Problem details: Filter the entries below, keeping only lines with the word "high".

Information provided:
— START —

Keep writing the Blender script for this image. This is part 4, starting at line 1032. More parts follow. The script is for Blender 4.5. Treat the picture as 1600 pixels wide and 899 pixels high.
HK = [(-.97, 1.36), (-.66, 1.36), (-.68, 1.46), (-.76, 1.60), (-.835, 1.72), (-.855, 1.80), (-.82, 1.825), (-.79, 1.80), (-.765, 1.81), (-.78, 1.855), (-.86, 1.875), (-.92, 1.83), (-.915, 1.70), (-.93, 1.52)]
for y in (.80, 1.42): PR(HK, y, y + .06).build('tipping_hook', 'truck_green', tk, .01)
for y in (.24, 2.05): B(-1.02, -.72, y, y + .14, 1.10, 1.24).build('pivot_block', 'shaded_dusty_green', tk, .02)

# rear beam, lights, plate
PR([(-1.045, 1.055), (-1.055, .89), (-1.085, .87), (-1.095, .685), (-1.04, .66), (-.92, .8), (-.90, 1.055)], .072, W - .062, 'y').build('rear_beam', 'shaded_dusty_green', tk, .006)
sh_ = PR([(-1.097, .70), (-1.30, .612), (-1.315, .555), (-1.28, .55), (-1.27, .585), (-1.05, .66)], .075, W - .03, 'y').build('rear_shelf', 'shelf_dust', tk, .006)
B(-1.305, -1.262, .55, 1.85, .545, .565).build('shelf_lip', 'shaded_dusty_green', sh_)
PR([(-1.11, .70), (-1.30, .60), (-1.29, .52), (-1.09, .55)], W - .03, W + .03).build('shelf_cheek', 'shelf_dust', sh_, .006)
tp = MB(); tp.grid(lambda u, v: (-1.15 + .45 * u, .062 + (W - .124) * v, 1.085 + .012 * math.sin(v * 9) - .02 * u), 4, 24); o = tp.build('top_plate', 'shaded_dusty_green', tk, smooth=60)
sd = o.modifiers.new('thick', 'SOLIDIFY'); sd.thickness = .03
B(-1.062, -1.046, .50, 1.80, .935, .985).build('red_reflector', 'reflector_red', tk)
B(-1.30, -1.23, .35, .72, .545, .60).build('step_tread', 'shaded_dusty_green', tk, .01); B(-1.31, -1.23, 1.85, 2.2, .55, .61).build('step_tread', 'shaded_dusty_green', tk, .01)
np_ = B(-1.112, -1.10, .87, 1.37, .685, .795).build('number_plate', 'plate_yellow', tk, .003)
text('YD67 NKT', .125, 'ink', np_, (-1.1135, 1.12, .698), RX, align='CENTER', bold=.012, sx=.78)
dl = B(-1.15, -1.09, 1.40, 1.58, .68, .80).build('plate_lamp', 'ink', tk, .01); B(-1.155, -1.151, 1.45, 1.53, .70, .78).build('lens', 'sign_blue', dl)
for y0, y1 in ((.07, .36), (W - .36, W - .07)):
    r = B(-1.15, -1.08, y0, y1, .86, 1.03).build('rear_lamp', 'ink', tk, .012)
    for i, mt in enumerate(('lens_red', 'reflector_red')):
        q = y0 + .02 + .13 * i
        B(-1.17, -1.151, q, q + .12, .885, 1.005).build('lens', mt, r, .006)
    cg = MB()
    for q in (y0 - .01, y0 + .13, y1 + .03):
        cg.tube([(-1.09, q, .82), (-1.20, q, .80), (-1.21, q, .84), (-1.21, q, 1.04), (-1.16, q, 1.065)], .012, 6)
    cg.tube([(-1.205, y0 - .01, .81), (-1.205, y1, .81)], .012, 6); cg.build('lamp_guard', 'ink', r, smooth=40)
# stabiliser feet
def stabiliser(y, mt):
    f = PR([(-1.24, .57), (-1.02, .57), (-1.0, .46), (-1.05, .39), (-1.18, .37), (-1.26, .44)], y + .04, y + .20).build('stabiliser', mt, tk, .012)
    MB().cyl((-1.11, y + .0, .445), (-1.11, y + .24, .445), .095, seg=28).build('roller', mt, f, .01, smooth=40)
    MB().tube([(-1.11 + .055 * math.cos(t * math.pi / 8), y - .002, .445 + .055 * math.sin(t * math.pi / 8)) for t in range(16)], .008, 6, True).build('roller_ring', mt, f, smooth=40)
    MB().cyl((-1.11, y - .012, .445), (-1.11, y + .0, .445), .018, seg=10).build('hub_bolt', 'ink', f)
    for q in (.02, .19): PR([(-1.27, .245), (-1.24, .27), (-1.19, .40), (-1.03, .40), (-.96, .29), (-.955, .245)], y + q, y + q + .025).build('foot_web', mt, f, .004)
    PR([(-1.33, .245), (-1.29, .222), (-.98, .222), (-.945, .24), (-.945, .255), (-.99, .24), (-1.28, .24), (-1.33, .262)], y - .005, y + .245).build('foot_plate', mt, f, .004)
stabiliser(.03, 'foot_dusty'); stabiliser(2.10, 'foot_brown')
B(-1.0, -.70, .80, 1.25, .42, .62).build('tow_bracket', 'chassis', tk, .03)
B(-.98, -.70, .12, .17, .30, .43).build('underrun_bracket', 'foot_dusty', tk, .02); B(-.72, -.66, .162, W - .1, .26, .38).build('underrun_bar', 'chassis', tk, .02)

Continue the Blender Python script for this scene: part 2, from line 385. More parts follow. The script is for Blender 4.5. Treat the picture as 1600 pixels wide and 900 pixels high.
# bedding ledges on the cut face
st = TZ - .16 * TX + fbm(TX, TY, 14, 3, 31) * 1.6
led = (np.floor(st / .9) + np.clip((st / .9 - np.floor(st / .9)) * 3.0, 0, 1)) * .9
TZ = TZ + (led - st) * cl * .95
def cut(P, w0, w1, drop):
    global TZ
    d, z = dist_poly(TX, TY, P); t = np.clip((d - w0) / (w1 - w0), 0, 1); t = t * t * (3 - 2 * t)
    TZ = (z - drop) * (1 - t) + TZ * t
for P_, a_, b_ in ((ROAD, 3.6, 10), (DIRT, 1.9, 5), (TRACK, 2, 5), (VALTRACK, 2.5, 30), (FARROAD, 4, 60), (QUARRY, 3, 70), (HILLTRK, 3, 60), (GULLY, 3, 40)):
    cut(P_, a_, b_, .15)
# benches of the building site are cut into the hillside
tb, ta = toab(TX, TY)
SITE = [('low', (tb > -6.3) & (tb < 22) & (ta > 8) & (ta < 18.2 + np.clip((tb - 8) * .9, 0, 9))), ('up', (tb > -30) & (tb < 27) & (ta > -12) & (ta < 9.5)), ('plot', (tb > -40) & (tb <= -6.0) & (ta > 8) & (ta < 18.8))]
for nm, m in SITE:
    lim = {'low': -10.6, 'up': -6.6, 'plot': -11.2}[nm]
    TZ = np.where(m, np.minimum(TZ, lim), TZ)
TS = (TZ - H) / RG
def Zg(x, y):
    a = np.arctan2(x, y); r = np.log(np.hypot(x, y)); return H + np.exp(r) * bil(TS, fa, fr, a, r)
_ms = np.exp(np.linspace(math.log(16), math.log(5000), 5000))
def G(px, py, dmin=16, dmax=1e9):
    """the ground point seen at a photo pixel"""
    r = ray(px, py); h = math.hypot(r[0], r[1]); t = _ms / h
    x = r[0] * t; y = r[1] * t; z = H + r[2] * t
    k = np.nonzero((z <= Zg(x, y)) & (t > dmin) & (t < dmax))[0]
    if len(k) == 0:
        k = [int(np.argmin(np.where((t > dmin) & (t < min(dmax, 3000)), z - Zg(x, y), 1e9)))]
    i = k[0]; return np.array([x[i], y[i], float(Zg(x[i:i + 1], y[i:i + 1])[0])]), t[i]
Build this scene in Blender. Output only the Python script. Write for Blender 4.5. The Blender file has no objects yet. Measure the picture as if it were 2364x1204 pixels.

— END —

Task result:
Keep writing the Blender script for this image. This is part 4, starting at line 1032. More parts follow. The script is for Blender 4.5. Treat the picture as 1600 pixels wide and 899 pixels high.
Continue the Blender Python script for this scene: part 2, from line 385. More parts follow. The script is for Blender 4.5. Treat the picture as 1600 pixels wide and 900 pixels high.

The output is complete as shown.